- [OBJECTIVE] Below are some records. Pull every line that contains the word "this".
#### PROVIDED DATA ####
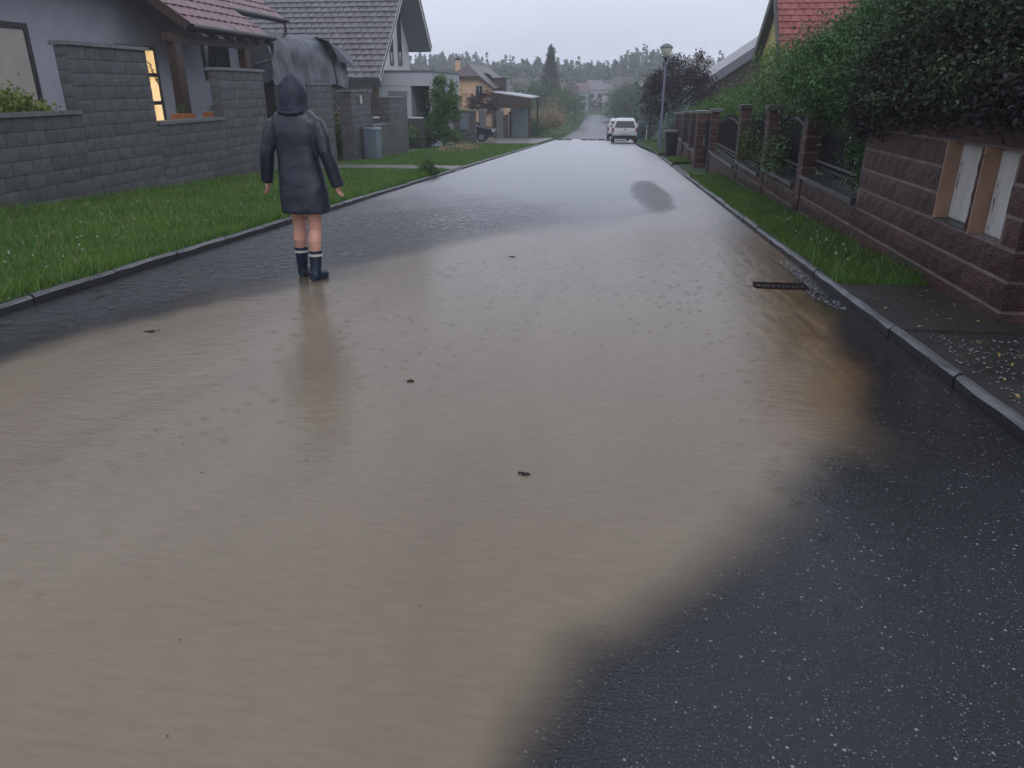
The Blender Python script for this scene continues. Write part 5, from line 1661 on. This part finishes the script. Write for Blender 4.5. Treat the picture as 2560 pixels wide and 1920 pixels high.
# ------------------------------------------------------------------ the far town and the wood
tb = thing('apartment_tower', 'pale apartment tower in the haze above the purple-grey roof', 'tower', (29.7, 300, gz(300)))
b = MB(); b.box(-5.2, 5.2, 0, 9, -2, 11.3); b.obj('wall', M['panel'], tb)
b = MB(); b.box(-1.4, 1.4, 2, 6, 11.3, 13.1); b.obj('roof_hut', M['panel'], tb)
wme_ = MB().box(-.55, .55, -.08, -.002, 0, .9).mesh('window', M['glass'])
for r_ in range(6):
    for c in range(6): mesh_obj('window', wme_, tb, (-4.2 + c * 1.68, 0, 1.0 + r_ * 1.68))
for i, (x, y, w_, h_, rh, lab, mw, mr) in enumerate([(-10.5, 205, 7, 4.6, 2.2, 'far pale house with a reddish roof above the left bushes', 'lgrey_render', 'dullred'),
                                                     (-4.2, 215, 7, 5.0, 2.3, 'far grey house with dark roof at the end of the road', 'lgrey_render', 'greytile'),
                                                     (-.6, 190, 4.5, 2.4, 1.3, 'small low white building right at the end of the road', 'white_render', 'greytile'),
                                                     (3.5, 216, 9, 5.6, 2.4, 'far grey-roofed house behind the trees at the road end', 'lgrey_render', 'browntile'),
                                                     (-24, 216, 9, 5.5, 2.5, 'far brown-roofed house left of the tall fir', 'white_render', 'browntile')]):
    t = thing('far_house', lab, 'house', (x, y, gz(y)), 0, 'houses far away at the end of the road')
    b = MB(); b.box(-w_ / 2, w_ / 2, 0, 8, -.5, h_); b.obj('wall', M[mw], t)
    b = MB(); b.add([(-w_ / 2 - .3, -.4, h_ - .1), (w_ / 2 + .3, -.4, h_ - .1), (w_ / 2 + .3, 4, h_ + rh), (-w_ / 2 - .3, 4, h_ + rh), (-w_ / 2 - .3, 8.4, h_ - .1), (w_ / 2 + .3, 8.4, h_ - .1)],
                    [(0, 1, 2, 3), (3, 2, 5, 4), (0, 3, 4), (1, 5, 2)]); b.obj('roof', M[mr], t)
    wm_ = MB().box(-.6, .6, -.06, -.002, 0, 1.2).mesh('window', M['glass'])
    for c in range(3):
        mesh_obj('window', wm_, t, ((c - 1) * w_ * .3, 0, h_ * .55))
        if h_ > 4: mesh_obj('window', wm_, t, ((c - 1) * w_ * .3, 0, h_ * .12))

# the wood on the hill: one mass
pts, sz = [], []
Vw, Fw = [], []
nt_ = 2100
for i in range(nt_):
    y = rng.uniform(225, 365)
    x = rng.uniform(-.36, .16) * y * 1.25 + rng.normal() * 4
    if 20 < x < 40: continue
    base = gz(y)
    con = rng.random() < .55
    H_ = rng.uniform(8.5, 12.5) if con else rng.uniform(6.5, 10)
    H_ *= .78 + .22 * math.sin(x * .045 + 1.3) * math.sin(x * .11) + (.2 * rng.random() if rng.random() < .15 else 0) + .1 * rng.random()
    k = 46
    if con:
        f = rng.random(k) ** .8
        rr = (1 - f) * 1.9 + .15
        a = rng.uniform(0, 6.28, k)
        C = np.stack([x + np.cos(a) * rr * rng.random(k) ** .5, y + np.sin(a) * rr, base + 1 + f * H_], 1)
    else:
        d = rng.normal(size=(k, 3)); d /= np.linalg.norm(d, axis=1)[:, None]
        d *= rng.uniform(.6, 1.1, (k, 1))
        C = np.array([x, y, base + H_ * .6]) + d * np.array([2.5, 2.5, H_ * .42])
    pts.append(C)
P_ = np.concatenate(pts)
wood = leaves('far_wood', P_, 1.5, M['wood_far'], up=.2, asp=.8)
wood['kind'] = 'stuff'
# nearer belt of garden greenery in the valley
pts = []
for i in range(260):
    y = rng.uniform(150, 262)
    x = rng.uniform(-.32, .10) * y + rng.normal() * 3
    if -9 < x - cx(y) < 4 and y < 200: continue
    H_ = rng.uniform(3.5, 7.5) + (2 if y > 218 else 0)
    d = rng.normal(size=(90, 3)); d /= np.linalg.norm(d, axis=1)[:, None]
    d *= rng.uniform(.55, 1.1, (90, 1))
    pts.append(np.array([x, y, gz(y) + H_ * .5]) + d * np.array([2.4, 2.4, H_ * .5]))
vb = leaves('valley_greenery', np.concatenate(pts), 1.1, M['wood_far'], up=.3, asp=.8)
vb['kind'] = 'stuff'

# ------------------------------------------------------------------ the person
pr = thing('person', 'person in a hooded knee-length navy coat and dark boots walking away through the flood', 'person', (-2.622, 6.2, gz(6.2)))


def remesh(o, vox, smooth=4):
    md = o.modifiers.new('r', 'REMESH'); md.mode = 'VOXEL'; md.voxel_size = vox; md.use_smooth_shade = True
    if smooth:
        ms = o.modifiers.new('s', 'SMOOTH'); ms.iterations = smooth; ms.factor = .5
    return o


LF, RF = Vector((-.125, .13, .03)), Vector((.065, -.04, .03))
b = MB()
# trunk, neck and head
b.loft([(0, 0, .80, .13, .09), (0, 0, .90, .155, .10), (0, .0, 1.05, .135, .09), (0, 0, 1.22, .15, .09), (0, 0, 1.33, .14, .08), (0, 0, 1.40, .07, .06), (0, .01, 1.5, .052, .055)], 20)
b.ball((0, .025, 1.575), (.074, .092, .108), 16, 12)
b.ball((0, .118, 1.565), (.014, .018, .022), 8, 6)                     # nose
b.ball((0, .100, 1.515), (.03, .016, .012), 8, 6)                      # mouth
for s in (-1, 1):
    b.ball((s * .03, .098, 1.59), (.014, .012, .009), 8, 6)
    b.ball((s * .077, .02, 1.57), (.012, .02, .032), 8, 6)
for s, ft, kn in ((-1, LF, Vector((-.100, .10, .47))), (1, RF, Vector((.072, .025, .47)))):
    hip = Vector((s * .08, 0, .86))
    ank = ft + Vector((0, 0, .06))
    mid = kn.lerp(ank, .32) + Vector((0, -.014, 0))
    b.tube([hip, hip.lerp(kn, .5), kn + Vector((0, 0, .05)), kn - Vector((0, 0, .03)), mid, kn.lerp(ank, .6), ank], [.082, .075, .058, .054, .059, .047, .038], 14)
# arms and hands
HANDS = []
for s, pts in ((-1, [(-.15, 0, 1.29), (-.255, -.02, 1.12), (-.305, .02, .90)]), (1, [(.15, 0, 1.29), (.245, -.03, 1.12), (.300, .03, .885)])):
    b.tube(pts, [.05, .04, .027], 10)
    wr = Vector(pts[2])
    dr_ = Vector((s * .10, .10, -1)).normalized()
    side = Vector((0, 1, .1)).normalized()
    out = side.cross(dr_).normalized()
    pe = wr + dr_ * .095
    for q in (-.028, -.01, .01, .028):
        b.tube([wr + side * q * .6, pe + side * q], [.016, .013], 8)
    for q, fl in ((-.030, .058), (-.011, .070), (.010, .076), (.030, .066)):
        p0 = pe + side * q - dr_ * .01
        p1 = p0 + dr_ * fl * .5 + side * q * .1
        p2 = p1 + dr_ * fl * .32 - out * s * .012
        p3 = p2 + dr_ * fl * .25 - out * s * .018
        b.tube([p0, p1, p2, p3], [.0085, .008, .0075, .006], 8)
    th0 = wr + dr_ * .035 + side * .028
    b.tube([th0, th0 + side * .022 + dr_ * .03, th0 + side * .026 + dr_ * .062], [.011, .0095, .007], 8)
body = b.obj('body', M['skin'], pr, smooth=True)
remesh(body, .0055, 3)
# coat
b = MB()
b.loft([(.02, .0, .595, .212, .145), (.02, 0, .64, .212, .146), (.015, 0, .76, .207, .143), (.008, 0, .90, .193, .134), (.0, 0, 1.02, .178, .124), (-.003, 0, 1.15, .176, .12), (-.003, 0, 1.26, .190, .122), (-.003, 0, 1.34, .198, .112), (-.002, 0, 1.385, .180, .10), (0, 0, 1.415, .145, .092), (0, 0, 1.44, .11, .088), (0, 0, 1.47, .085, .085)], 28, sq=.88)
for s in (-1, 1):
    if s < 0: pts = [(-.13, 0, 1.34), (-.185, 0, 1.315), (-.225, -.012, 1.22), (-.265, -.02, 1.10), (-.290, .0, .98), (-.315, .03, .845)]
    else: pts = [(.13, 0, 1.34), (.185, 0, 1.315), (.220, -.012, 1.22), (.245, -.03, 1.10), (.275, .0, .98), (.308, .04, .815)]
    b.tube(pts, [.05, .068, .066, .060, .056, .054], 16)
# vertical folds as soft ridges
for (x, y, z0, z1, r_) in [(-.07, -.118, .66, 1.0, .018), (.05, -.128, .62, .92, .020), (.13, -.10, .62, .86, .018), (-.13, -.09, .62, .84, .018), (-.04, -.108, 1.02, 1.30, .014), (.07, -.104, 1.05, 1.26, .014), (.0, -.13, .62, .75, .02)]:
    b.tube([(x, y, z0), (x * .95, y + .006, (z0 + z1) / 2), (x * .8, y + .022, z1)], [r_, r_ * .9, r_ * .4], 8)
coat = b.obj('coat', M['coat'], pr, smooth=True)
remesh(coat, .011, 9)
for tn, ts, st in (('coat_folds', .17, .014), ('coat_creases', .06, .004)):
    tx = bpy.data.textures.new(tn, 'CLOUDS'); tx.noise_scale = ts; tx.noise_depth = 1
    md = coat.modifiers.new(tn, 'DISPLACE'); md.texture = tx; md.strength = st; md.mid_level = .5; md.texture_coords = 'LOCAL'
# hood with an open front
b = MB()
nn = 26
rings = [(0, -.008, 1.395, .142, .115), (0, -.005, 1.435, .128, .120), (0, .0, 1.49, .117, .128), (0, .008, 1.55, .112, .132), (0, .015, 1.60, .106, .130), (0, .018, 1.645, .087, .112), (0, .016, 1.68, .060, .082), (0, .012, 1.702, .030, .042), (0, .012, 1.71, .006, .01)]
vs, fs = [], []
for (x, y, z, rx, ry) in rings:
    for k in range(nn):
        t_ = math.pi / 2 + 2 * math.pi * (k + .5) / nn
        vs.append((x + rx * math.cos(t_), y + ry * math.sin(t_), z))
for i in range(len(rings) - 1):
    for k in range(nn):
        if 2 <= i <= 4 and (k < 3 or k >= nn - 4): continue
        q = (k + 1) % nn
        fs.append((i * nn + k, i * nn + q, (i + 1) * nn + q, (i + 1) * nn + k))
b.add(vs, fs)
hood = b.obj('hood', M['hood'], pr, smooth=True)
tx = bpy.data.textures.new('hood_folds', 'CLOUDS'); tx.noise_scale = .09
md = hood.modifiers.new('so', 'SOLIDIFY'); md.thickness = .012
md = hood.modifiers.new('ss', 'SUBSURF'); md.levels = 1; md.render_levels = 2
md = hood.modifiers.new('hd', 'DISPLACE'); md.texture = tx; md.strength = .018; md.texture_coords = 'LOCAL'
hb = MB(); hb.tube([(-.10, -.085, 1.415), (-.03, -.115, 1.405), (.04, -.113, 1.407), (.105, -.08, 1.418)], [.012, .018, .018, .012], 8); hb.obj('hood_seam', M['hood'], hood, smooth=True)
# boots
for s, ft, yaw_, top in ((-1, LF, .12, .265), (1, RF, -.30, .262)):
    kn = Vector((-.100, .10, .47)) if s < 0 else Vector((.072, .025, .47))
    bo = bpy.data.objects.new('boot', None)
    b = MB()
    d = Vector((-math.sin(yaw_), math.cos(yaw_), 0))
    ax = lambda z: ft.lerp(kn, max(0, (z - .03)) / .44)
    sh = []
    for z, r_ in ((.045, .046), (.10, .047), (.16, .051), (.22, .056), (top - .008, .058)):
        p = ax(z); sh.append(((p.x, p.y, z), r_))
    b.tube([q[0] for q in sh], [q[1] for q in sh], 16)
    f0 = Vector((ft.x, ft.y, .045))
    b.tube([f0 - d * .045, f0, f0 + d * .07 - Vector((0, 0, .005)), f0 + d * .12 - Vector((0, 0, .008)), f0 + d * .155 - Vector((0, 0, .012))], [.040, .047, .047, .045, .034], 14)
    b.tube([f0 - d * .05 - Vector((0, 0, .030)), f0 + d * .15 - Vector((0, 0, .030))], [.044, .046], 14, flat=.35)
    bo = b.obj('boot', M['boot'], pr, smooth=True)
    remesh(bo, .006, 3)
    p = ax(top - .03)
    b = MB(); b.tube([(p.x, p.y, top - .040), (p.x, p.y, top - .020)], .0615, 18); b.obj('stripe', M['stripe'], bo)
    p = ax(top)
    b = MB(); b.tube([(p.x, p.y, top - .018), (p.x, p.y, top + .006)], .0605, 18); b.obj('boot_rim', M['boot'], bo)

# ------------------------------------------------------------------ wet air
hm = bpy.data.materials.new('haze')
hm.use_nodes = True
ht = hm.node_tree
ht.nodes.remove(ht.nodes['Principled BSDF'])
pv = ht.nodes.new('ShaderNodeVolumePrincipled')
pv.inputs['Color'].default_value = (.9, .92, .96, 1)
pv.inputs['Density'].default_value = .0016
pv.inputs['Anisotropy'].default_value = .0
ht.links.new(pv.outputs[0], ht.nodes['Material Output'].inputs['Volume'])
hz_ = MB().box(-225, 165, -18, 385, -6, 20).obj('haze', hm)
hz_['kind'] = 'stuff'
####
#### PROVIDED DATA ####
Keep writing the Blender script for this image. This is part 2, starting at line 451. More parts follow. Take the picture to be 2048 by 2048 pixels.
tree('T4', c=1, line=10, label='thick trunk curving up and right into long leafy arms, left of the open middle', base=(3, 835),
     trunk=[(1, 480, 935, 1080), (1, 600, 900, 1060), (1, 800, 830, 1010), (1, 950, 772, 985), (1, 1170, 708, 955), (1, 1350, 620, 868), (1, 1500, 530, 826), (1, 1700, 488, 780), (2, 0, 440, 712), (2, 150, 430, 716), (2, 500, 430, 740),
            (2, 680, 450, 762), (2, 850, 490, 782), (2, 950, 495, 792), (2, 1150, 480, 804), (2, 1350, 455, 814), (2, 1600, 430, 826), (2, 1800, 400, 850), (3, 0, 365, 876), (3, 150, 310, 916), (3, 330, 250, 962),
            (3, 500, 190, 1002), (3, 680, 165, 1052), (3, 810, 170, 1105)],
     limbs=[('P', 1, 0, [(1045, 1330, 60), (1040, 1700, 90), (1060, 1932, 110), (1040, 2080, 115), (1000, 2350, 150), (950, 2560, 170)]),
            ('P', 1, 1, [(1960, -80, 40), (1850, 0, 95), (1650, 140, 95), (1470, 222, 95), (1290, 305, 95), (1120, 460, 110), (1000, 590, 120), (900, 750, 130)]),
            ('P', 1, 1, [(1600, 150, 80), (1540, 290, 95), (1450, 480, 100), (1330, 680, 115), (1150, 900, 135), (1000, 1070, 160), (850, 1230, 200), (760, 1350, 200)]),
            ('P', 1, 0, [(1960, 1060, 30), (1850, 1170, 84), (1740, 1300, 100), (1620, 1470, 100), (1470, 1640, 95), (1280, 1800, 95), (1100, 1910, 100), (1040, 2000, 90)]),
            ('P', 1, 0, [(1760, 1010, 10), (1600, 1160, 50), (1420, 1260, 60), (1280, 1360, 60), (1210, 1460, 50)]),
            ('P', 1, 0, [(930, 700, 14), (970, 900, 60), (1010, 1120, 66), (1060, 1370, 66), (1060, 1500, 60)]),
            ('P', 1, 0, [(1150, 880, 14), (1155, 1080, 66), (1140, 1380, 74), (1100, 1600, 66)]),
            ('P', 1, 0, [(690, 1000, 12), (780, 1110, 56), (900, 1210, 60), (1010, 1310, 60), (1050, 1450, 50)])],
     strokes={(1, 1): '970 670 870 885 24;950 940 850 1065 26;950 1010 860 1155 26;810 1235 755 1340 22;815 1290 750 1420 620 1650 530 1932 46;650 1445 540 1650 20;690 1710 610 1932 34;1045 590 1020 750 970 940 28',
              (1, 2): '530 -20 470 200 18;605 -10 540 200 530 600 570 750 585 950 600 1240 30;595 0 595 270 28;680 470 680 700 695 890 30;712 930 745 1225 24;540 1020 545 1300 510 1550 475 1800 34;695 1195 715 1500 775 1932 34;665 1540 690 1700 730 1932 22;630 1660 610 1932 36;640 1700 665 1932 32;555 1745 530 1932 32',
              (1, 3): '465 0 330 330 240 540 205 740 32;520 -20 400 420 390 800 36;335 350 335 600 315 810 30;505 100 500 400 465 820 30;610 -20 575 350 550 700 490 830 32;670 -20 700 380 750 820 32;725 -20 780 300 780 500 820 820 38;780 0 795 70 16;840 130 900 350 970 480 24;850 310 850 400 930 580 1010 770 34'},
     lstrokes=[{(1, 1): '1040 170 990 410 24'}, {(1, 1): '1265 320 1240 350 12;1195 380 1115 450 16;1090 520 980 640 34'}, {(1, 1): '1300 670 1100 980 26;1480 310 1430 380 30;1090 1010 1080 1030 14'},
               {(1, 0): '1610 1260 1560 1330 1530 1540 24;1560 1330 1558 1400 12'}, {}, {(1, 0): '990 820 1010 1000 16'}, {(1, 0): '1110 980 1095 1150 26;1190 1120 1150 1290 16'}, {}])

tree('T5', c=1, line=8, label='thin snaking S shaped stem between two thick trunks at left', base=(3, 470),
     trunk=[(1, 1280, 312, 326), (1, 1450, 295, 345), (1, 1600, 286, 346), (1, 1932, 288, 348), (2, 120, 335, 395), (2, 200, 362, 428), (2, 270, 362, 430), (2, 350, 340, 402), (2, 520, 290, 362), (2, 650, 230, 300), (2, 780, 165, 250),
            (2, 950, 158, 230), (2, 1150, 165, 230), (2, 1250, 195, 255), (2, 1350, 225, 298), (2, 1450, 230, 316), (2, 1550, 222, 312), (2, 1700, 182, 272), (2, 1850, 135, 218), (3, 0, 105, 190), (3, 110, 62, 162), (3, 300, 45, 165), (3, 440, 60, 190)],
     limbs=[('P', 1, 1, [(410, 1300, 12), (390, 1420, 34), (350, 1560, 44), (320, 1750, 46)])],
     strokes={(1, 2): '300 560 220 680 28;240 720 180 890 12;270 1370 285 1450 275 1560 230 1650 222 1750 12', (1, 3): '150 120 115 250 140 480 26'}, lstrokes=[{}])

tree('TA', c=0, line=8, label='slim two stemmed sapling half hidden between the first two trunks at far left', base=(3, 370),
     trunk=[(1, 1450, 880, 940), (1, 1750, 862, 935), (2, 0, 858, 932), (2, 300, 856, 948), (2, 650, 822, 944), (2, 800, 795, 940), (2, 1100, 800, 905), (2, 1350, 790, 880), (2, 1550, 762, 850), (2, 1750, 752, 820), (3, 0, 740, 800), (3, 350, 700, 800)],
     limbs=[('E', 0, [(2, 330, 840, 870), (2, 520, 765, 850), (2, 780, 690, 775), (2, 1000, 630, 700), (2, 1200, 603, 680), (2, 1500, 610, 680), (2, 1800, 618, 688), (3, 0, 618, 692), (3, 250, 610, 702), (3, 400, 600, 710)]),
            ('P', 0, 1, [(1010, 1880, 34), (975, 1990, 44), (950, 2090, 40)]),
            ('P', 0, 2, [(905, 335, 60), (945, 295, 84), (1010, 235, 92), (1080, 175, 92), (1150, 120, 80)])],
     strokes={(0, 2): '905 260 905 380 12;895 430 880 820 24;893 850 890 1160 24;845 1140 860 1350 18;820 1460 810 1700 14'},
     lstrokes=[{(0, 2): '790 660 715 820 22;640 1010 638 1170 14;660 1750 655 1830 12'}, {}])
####
- [WRITTEN SOLUTION]
The Blender Python script for this scene continues. Write part 5, from line 1661 on. This part finishes the script. Write for Blender 4.5. Treat the picture as 2560 pixels wide and 1920 pixels high.
Keep writing the Blender script for this image. This is part 2, starting at line 451. More parts follow. Take the picture to be 2048 by 2048 pixels.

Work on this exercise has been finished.